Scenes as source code
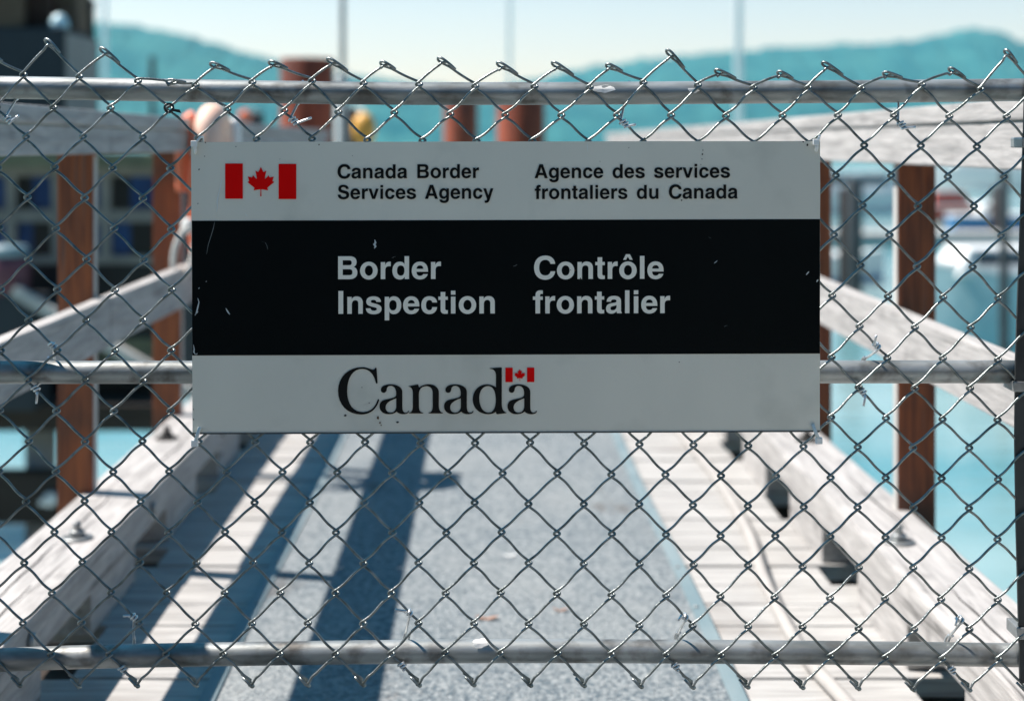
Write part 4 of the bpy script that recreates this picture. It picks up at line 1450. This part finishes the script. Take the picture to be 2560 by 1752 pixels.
boat('motor_boat', WP(2640, 21.7), 4.6, 1.9, 1.0, math.radians(184), 'teal', 'white', 'teal hulled boat with white cabin, seen beside the gate post', cabin=(-1.6, 1.75, 0.42, 0.55), stripe='teal', fender=[0.2, 1.52])
boat('motor_boat', WP(1960, 31.5), 4.4, 1.7, 0.5, math.radians(2), 'white', 'white', 'white boat with dark blue waterline just right of the sign', cabin=(-1.0, 1.0, 0.42, 0.55), stripe='bluehull')
boat('small_boat', WP(2390, 57), 4.2, 1.6, 0.55, math.radians(10), 'redhull', 'white', 'red hulled boat far behind the right railing post', cabin=(-1.2, 0.4, 0.5, 0.5), cabin_m='redhull')
boat('small_boat', WP(2500, 50), 3.4, 1.5, 0.5, math.radians(-5), 'bluehull', 'white', 'blue boat far off between the red boat and the gate post', cabin=(-0.8, 0.3, 0.35, 0.45))
boat('small_boat', WP(2150, 64), 6.5, 2.2, 0.8, math.radians(4), 'white', 'white', 'white cruiser far off beside the dark mooring pile', cabin=(-2.2, 1.6, 0.9, 0.8))
boat('yacht', WP(2470, 98), 9.5, 2.8, 1.3, math.radians(176), 'white', 'white', 'large white yacht farthest away at the right', cabin=(-3.0, 2.4, 1.3, 1.0))
# floating dock between the far boats
fd = thing('floating_dock', WP(2420, 43), 'long pale floating dock far out at the right', 'dock')
a = WP(2420, 43)
MB().wbox(a.x - 5.0, a.x + 6, a.y, a.y + 1.6, WZ + 0.02, WZ + 0.34, 0.02).build('dock_deck', 'concrete', fd)
for dx in (-4.2, -1.4, 1.4, 4.2):
    MB().lathe((a.x + dx, a.y + 1.75, WZ - 1), [(0.12, 0), (0.12, 2.6), (0.02, 2.75)], 14).build('dock_pile', 'brown', fd)

# ================================================================== AIR
hz = MB()
hz.wbox(-3200, 3200, -70, 3000, WZ - 4, 420)
hm = bpy.data.materials.new('sea_haze')
hm.use_nodes = True
n = hm.node_tree
for x in list(n.nodes):
    n.nodes.remove(x)
out = n.nodes.new('ShaderNodeOutputMaterial')
pv = n.nodes.new('ShaderNodeVolumePrincipled')
pv.inputs['Color'].default_value = (0.42, 0.92, 1.0, 1)
pv.inputs['Density'].default_value = 0.00017
pv.inputs['Anisotropy'].default_value = 0.2
pv.inputs['Density Attribute'].default_value = ''
pv.inputs['Color Attribute'].default_value = ''
pv.inputs['Temperature Attribute'].default_value = ''
n.links.new(pv.outputs[0], out.inputs['Volume'])
ho = hz.build('haze', hm)
tag(ho, kind='stuff')
ho.display_type = 'WIRE'
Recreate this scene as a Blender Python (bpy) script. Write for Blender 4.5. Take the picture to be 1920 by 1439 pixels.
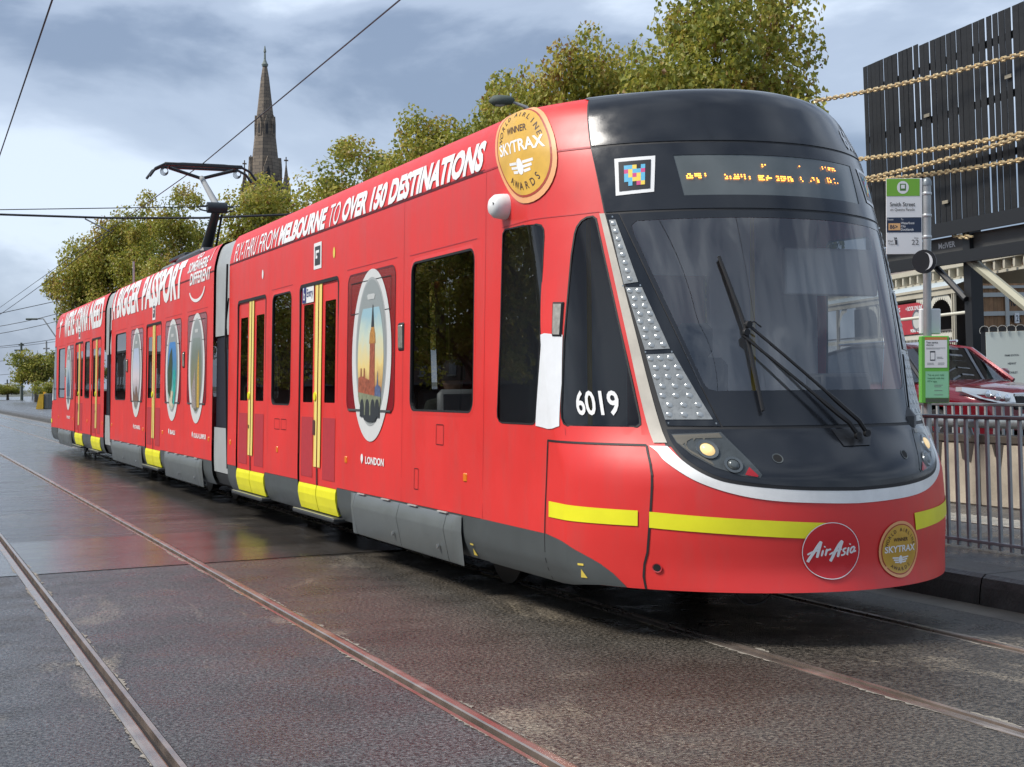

▶ _GOAL OF THE EXERCISE_: Print out the material word for word, omitting the pictures.

▶ _RESULT OF THIS TASK_:
Write part 4 of the bpy script that recreates this picture. It picks up at line 1450. This part finishes the script. Take the picture to be 2560 by 1752 pixels.
boat('motor_boat', WP(2640, 21.7), 4.6, 1.9, 1.0, math.radians(184), 'teal', 'white', 'teal hulled boat with white cabin, seen beside the gate post', cabin=(-1.6, 1.75, 0.42, 0.55), stripe='teal', fender=[0.2, 1.52])
boat('motor_boat', WP(1960, 31.5), 4.4, 1.7, 0.5, math.radians(2), 'white', 'white', 'white boat with dark blue waterline just right of the sign', cabin=(-1.0, 1.0, 0.42, 0.55), stripe='bluehull')
boat('small_boat', WP(2390, 57), 4.2, 1.6, 0.55, math.radians(10), 'redhull', 'white', 'red hulled boat far behind the right railing post', cabin=(-1.2, 0.4, 0.5, 0.5), cabin_m='redhull')
boat('small_boat', WP(2500, 50), 3.4, 1.5, 0.5, math.radians(-5), 'bluehull', 'white', 'blue boat far off between the red boat and the gate post', cabin=(-0.8, 0.3, 0.35, 0.45))
boat('small_boat', WP(2150, 64), 6.5, 2.2, 0.8, math.radians(4), 'white', 'white', 'white cruiser far off beside the dark mooring pile', cabin=(-2.2, 1.6, 0.9, 0.8))
boat('yacht', WP(2470, 98), 9.5, 2.8, 1.3, math.radians(176), 'white', 'white', 'large white yacht farthest away at the right', cabin=(-3.0, 2.4, 1.3, 1.0))
# floating dock between the far boats
fd = thing('floating_dock', WP(2420, 43), 'long pale floating dock far out at the right', 'dock')
a = WP(2420, 43)
MB().wbox(a.x - 5.0, a.x + 6, a.y, a.y + 1.6, WZ + 0.02, WZ + 0.34, 0.02).build('dock_deck', 'concrete', fd)
for dx in (-4.2, -1.4, 1.4, 4.2):
    MB().lathe((a.x + dx, a.y + 1.75, WZ - 1), [(0.12, 0), (0.12, 2.6), (0.02, 2.75)], 14).build('dock_pile', 'brown', fd)

# ================================================================== AIR
hz = MB()
hz.wbox(-3200, 3200, -70, 3000, WZ - 4, 420)
hm = bpy.data.materials.new('sea_haze')
hm.use_nodes = True
n = hm.node_tree
for x in list(n.nodes):
    n.nodes.remove(x)
out = n.nodes.new('ShaderNodeOutputMaterial')
pv = n.nodes.new('ShaderNodeVolumePrincipled')
pv.inputs['Color'].default_value = (0.42, 0.92, 1.0, 1)
pv.inputs['Density'].default_value = 0.00017
pv.inputs['Anisotropy'].default_value = 0.2
pv.inputs['Density Attribute'].default_value = ''
pv.inputs['Color Attribute'].default_value = ''
pv.inputs['Temperature Attribute'].default_value = ''
n.links.new(pv.outputs[0], out.inputs['Volume'])
ho = hz.build('haze', hm)
tag(ho, kind='stuff')
ho.display_type = 'WIRE'
Recreate this scene as a Blender Python (bpy) script. Write for Blender 4.5. Take the picture to be 1920 by 1439 pixels.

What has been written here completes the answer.